My favourite moments in The Opposite of Cabbage occur when Mackenzie manages to climb right inside what I can only think of as Cubism in poetry. This is when you get the impression that the moment you are reading - in the poem - is actually two or three viewpoints concurrently captured. ‘In the Last Few Seconds,’ Mackenzie’s commended poem from the National Poetry Competition 2005, is one example of this metaphysical imagining of gathered moments. There is the ‘smudge of tail-lights’, and the ‘spin round corners’, as a soul seems to let go and become apart from the wreckage scene that is about to unfold. The reality of a crash isn’t a ‘flashback, a potted bio’, as we’ve been led to believe. Instead it’s when ‘stars blister across the sunroof. / Cracks appear.’ Fractured reality reveals much more to us, especially when under the compression of form.

Another of these strange meldings of moments happens in ‘Shopping List’. Ostensibly a list of things to buy, it becomes a close-woven flit between these material objects and a fantasy world, as well as the real world. We are forced to decipher the signs as we read and work out the true position of the poem’s subject. And that is never fully revealed either. In scalpelling as close as Mackenzie does with language, we are left to make our own minds up, rather than corralled into the value judgments of the poet.

But to analyse this collection that closely is to deny the humour that glitters darkly just below the slick of this collection, binding it together. In poems such as ‘Scottish Sonnet Ending in American,’ Mackenzie amply demonstrates that you can be ‘one foot short of a rhythmic swing,’ and still kick a bit of life into one of the oldest forms, whilst cocking a slight snook at the establishment.

And there is the not-too-small matter of deeply felt compassion, especially in a poem like ‘White Noise,’ that navigates a taut thread between the materialistic outside world of the ‘FTSE trampolining the pound’ and the individual tragedy of ‘Frank’s baby’s breath […]/ like the cherry blossom […] raised briefly with every // loitering hope and passing bus.’ The lynch pin of this poem comes towards the end, in the line, ‘disappointment // and music are made possible only by love' - a line that I have to say breaks my heart. It does it in a sort of Tom Waits/Frank's Wild Years way, and that's probably as close as I dare go with analogies for now.
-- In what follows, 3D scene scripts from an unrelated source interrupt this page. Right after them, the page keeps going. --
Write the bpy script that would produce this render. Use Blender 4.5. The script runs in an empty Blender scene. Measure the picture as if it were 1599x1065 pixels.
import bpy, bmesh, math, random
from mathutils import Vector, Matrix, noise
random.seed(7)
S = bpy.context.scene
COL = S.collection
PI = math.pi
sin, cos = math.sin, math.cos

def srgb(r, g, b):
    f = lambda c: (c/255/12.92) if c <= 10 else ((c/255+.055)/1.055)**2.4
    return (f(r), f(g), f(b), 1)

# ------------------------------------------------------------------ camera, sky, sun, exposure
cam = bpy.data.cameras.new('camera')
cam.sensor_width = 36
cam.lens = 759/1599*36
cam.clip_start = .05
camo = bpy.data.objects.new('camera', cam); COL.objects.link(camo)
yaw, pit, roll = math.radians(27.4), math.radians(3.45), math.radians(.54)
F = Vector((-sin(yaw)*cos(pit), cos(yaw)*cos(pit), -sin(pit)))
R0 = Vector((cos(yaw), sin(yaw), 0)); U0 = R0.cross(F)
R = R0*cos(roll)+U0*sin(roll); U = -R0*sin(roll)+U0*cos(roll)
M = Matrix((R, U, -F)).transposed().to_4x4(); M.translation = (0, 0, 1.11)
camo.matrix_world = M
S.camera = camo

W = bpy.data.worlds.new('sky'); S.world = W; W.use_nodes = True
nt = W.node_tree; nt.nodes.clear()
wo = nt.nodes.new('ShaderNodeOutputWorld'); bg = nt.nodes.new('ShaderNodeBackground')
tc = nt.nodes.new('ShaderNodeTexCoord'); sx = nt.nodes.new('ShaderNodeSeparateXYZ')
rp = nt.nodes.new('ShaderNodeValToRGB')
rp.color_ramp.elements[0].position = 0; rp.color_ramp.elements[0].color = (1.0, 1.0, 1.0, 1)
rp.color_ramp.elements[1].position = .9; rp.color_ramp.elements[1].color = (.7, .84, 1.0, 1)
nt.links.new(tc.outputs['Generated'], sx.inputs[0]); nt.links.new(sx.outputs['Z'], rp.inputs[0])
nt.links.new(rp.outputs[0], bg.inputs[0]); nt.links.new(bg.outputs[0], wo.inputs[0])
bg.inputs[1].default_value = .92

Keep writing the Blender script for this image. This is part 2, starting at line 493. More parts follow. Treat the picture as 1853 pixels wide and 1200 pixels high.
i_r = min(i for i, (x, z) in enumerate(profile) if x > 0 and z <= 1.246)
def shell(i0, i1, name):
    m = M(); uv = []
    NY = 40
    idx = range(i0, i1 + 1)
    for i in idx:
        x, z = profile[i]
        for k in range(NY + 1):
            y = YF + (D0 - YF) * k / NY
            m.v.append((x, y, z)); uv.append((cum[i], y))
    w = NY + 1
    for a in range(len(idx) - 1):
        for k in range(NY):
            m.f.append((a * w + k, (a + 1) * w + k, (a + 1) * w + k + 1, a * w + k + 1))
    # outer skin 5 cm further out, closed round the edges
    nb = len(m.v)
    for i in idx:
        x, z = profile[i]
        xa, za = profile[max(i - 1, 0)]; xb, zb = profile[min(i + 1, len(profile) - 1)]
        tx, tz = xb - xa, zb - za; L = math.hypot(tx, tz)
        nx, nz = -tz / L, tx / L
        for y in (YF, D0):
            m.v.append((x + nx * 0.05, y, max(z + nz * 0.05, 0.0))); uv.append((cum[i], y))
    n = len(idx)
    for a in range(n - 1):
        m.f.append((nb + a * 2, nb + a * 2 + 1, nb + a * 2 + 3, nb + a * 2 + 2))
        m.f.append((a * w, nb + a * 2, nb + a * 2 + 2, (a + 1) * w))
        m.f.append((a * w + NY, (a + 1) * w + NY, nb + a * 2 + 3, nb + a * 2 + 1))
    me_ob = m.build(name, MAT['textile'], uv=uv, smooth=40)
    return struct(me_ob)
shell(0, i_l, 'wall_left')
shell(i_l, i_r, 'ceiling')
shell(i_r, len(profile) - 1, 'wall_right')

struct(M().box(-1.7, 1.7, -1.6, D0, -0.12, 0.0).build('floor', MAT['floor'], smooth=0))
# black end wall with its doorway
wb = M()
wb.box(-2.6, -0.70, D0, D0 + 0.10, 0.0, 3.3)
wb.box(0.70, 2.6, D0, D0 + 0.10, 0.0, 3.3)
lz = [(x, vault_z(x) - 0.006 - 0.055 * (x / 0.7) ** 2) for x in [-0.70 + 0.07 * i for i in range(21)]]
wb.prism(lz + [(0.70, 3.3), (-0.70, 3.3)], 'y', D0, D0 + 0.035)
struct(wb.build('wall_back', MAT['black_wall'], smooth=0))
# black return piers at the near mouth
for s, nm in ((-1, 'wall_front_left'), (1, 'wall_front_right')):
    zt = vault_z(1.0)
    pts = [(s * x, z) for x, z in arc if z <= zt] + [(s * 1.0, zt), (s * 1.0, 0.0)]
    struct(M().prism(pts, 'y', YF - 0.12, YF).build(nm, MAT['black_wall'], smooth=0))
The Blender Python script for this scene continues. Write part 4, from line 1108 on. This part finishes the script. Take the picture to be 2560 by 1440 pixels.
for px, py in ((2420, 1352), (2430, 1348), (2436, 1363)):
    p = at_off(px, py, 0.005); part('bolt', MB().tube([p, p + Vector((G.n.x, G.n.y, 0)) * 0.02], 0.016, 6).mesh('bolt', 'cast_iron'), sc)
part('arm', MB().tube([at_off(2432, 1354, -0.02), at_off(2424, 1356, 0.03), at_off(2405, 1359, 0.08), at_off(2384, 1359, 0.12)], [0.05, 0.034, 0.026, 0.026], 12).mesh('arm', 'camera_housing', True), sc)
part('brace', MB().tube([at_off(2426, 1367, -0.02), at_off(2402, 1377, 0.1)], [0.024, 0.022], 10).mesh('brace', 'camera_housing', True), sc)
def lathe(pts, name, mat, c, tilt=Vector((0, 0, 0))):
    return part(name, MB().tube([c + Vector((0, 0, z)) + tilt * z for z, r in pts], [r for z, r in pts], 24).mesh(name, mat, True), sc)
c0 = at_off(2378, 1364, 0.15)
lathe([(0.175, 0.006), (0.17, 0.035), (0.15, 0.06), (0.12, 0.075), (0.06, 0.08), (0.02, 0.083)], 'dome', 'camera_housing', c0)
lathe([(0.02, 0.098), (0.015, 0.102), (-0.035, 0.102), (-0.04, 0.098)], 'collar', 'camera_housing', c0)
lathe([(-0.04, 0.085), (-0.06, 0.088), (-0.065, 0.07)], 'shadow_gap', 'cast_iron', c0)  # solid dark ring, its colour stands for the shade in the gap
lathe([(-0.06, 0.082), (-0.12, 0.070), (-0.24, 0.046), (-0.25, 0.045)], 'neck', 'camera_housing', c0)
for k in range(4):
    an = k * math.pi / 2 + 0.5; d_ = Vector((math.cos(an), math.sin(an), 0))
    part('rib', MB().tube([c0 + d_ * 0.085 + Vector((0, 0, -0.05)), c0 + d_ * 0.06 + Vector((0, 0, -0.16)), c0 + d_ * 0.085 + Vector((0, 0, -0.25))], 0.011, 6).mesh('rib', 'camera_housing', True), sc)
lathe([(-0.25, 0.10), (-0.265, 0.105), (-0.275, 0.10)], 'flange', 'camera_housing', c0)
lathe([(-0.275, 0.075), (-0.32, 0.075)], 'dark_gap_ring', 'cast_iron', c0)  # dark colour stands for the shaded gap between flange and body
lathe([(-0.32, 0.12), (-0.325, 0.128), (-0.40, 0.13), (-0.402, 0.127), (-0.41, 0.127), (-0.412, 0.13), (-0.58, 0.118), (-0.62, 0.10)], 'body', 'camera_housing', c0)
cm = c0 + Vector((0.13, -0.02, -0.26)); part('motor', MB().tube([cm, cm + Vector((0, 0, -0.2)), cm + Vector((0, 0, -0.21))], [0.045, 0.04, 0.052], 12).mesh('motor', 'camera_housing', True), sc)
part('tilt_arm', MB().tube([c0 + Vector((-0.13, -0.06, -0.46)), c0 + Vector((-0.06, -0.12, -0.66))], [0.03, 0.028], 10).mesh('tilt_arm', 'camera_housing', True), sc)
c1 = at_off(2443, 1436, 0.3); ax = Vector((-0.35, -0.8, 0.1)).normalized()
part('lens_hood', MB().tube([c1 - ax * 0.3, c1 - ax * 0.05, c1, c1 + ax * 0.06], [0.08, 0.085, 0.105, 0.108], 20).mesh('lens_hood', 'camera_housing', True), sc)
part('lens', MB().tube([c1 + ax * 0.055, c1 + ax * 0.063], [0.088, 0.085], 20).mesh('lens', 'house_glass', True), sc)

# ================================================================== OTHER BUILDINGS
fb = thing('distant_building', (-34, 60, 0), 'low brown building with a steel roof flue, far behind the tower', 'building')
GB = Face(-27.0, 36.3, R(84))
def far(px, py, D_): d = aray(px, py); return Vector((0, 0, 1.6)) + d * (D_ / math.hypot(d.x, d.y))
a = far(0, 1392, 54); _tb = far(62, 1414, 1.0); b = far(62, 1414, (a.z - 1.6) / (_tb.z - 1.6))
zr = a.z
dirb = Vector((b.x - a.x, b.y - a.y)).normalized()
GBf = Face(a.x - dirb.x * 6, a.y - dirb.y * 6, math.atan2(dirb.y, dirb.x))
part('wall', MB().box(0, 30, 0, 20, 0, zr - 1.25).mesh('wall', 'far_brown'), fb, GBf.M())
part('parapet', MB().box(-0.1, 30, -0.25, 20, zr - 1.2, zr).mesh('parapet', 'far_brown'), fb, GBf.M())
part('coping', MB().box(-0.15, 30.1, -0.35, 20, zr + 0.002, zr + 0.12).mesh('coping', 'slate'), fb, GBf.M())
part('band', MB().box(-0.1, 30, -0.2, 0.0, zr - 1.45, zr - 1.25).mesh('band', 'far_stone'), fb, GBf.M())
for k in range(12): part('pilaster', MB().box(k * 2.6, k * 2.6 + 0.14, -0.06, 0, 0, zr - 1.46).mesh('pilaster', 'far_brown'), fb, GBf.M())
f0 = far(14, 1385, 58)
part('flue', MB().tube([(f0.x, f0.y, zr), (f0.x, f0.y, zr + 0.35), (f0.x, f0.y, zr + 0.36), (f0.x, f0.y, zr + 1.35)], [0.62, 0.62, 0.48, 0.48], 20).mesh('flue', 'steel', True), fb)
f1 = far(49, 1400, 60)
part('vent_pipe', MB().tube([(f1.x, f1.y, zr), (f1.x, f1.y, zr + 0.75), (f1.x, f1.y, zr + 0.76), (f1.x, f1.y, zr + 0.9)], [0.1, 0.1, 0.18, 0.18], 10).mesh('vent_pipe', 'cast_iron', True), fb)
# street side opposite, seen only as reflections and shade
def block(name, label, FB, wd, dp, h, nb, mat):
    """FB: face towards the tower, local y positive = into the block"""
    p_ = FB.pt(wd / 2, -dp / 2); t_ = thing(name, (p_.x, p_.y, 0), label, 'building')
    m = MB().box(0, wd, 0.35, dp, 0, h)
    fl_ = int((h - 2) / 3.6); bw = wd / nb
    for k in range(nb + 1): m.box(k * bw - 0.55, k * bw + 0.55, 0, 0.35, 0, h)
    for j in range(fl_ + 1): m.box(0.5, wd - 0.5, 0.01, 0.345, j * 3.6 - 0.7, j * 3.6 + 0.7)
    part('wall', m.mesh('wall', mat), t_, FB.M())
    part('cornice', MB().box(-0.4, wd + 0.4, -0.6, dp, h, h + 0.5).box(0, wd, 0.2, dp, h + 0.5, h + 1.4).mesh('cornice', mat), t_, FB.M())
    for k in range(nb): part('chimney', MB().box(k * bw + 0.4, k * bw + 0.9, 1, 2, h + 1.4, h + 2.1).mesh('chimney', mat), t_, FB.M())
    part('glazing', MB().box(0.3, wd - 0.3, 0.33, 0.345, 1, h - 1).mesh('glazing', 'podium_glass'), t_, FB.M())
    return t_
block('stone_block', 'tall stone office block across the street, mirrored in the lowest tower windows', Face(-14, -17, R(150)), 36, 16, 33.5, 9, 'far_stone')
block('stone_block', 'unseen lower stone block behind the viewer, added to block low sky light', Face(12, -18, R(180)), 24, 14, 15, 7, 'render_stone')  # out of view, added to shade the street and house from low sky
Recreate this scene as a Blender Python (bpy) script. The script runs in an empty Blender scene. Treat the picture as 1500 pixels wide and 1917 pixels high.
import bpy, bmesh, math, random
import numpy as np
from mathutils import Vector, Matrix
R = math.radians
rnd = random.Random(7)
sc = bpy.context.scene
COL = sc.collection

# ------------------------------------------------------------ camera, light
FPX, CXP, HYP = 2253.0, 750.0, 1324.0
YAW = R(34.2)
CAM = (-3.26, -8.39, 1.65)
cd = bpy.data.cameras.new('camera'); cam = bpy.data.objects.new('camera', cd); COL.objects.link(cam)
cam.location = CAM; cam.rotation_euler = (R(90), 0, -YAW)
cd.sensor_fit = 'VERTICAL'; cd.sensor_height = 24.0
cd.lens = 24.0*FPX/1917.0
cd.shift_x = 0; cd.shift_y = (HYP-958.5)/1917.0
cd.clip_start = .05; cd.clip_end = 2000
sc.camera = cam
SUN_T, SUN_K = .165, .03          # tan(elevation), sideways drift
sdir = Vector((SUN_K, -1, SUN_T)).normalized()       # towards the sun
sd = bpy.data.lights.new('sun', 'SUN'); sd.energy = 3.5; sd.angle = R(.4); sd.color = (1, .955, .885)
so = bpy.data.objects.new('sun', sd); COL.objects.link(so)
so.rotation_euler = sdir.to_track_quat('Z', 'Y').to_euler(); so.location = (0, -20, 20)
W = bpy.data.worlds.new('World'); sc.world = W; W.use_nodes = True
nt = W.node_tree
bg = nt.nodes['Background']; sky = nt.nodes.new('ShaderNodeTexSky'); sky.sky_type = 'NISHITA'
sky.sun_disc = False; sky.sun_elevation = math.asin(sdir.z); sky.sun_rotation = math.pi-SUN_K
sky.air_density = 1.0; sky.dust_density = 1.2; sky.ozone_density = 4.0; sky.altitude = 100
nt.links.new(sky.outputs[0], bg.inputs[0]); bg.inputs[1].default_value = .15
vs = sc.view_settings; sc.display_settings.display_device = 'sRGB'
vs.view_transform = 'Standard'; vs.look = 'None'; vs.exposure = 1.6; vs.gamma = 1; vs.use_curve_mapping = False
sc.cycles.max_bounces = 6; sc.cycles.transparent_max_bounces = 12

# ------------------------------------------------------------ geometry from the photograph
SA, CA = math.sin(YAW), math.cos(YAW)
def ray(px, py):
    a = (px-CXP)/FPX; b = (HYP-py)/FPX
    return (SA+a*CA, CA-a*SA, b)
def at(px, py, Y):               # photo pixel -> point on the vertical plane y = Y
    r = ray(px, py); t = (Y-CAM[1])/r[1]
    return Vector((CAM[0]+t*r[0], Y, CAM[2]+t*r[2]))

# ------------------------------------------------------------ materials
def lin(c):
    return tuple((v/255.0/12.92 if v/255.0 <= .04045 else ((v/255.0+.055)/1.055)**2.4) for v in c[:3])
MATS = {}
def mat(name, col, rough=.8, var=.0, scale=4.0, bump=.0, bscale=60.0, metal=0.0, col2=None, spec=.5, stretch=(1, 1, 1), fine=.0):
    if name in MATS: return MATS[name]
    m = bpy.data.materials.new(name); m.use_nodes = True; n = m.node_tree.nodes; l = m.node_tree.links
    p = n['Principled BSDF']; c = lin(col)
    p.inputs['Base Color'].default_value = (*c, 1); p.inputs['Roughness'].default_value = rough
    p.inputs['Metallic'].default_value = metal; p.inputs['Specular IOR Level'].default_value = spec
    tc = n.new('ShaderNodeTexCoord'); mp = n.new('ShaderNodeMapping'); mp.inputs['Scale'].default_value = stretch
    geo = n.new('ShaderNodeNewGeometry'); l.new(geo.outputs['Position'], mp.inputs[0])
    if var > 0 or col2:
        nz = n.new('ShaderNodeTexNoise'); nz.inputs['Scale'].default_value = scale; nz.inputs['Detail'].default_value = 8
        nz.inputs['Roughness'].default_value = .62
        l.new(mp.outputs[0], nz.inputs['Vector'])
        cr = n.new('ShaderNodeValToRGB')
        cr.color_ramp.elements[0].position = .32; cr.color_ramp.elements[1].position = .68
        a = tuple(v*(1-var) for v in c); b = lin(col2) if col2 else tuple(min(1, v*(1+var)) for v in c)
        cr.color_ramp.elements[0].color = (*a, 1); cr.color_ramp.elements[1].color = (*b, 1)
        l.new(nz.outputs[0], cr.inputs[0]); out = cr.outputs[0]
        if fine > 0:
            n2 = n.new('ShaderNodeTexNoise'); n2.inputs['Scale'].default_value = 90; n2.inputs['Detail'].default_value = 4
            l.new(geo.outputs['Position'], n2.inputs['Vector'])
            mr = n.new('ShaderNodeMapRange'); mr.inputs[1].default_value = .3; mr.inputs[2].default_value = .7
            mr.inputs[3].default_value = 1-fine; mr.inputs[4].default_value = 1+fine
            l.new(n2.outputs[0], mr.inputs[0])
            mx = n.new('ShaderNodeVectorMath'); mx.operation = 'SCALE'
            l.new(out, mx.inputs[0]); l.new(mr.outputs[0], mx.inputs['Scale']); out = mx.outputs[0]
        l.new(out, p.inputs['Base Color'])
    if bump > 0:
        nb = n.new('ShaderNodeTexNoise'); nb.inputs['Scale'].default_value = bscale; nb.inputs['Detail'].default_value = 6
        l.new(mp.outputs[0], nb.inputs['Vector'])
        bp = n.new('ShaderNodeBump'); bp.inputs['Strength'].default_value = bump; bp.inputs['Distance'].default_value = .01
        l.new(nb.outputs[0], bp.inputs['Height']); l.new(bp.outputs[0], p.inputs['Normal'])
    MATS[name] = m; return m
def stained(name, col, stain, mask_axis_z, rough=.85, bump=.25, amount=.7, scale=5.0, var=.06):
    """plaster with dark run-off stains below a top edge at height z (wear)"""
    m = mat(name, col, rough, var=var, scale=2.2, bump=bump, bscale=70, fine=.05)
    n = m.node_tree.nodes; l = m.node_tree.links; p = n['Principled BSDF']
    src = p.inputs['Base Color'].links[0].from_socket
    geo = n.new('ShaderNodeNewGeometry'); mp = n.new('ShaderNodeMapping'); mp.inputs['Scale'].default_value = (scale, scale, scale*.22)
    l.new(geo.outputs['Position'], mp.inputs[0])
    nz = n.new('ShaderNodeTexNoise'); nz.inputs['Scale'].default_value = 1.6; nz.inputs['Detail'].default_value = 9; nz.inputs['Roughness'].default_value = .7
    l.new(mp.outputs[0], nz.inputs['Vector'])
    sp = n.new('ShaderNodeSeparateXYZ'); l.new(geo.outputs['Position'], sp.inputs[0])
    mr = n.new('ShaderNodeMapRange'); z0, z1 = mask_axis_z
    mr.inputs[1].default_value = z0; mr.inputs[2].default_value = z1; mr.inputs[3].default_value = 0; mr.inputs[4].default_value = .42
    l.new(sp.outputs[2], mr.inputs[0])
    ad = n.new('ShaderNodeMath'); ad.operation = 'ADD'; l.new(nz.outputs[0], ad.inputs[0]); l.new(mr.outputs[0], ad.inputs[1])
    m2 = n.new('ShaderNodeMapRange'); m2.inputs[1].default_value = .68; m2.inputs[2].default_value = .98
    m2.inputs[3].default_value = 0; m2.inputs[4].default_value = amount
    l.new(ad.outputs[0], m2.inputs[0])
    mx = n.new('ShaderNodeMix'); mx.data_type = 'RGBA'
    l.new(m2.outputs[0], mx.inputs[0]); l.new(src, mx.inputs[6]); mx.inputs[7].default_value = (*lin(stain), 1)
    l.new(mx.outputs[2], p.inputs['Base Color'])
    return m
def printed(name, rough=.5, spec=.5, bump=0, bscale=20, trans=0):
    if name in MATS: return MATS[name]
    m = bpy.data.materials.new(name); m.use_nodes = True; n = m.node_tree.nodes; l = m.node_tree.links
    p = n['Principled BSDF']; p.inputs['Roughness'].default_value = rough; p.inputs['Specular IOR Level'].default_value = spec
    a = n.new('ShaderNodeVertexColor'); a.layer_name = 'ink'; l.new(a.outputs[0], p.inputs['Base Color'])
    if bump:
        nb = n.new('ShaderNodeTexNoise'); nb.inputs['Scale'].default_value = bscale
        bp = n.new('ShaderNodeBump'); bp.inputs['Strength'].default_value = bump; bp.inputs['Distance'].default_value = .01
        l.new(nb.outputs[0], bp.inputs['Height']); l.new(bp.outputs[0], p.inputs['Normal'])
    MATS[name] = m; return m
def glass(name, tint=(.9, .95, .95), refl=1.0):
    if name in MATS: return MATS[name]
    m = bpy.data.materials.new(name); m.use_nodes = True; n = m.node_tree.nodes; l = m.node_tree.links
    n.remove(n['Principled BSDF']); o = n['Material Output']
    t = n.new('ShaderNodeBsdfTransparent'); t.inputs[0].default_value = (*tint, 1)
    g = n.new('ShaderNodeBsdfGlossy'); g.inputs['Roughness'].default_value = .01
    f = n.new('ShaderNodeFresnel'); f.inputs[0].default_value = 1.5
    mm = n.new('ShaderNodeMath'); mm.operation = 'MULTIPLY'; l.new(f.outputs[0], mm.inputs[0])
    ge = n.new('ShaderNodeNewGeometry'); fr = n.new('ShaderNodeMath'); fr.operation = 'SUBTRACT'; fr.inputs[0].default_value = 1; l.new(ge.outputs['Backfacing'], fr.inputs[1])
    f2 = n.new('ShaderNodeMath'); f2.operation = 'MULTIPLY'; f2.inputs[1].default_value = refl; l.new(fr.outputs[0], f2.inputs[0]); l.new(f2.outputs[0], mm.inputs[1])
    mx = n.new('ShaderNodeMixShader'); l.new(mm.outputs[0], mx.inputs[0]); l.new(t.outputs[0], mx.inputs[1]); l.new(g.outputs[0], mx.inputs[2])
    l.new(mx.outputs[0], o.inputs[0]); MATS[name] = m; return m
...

It’s because each of us cares about things such as these individual disasters, ultimately, that poets can make art such as there is in this collection. Patience allows poets like Mackenzie that full realisation on the page in texture of sound and language that in turn, can evoke the truth of compassion in all of us. For the full experience, I can only suggest that you try out Rob Mackenzie's debut collection, The Opposite of Cabbage, for yourself.

4 comments:

Liz said...

Enjoyed the review, Barbara, you are good at this... : )

Dick said...

This review does exactly what a good review should: it provides a crystal-clear account of perceived intention and achievement and has one heading for Amazon.

If ever I climb into print, Barbara, I shall gamble a copy your way!

Colin Will said...

An excellent review Barbara. I wish all reviewers were as careful and thoughtful as you are.

Mairi said...

Thanks for the review. I looked up Mr. Mackenzie's work after I read it. White Noise was especially impressive - the way the music provides a counterpoint to Frank's consciousness and the struggles of the child - the trumpet croaking flat minims as Frank says he tried everything. I also particularly liked "Happiness" - that feeling you had before the kettle boiled - The first half captures so perfectly the way a certain satisfaction with life catches you at odd moments, triggered by the unlikliest things.